Once I got to playing sports, there was no time to stop and reset if you made a mistake – you had to just roll with it and keep on going. If you really screwed up on a play, you hustled to recover – and you learned.
My band director at the time also instilled the same philosophy in me. When you’re performing, you can’t stop and go back, so you just have to suck it up and keep on going. During practice, you work on the few difficult bars and go on.
So, what does this have to do with marketing on the Internet?
Too many people are like me learning the piano. They are so focused on getting it right the first time, that they don’t allow for screwups or learning. If you’re so afraid to make a post or launch a site that you’re sweating out the internal linking structure before you’ve even registered for your domain, then I’m sorry – you need to shelve those dreams of blogging in your underwear and stick to the 9-5.
Use your creativity and experiment, however, and there’s a lot you can do. Here’s an example that I saw in a forum recently:
The person is writing up a strategy / tips guide for a video game. They have URLs for all of the different characters mapped out and he’s waffling between having pages on the site about each character, or pushing those off to article and web2.0 sites to point back to the product sales page.

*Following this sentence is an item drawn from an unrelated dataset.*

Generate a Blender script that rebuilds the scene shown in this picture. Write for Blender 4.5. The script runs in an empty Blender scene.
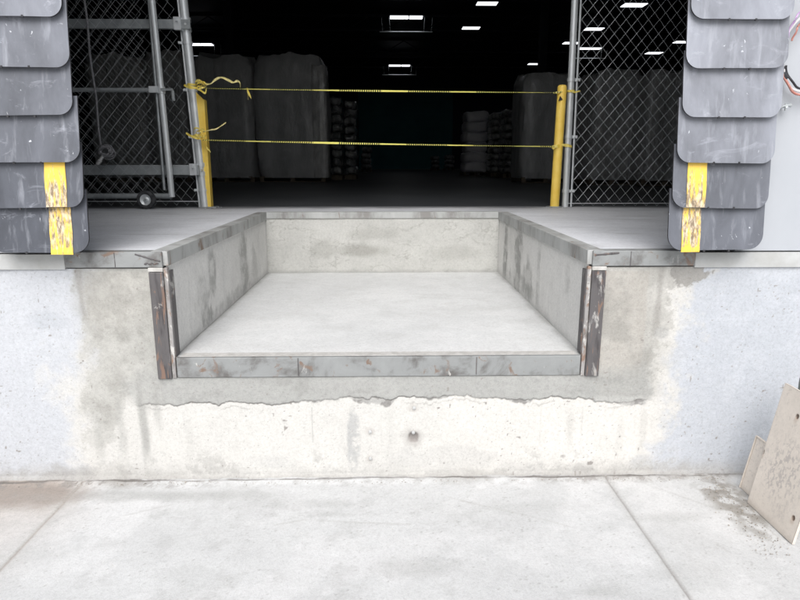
import bpy, math, random
import numpy as np
from mathutils import Vector, Matrix

random.seed(7)
scene = bpy.context.scene
COL = scene.collection
# ------------------------------------------------------------------ camera
F = 606.0
PITCH = math.radians(12.65)
YAW = math.atan(12/606)
CAM = Vector((0, -2.96, 1.64))
def ray(px, py):
    a = (px-400)/F; b = (300-py)/F
    x = a; y = math.cos(PITCH)+b*math.sin(PITCH); z = -math.sin(PITCH)+b*math.cos(PITCH)
    c, s = math.cos(YAW), math.sin(YAW)
    return Vector((c*x+s*y, -s*x+c*y, z))
def atY(px, py, v):
    d = ray(px, py); return CAM+d*((v-CAM.y)/d.y)
def atZ(px, py, v):
    d = ray(px, py); return CAM+d*((v-CAM.z)/d.z)

cam = bpy.data.objects.new('camera', bpy.data.cameras.new('camera'))
COL.objects.link(cam); scene.camera = cam
cam.location = CAM
cam.rotation_euler = (math.radians(90)-PITCH, 0, -YAW)
cam.data.sensor_width = 36; cam.data.lens = 36*F/800
cam.data.clip_end = 400; cam.data.clip_start = 0.05

# ------------------------------------------------------------------ light
SUN_EL, SUN_AZ = math.radians(48), math.radians(184)   # behind the camera, a little left
w = bpy.data.worlds.new('World'); scene.world = w; w.use_nodes = True
nt = w.node_tree; nt.nodes.clear()
sky = nt.nodes.new('ShaderNodeTexSky'); sky.sky_type = 'NISHITA'; sky.sun_disc = False
sky.sun_elevation = SUN_EL; sky.sun_rotation = SUN_AZ
sky.air_density = 1.0; sky.dust_density = 3.0; sky.ozone_density = 1.0
hs = nt.nodes.new('ShaderNodeHueSaturation'); hs.inputs['Saturation'].default_value = 0.38
bg = nt.nodes.new('ShaderNodeBackground'); bg.inputs['Strength'].default_value = 0.12
out = nt.nodes.new('ShaderNodeOutputWorld')
nt.links.new(sky.outputs[0], hs.inputs['Color']); nt.links.new(hs.outputs[0], bg.inputs['Color'])
nt.links.new(bg.outputs[0], out.inputs['Surface'])
sd = bpy.data.lights.new('sun', 'SUN'); sd.energy = 2.1; sd.angle = math.radians(50); sd.color = (1, .98, .965)
so = bpy.data.objects.new('sun', sd); COL.objects.link(so)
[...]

There is also a concern that by having information about the characters the value in the guide (special moves, etc) would be lost.
Using a little creative thinking, you can do it all. Here’s a simple way how:
Johnny Cage has a backstory
Now, rewrite that a couple of times and you’ve got extra content to push out to article or web2.0 sites.
That’s just the beginning of what you can do. All of these games have some sort of backstory. Mine that backstory, use your creativity, and suddenly you have an authority site on that game.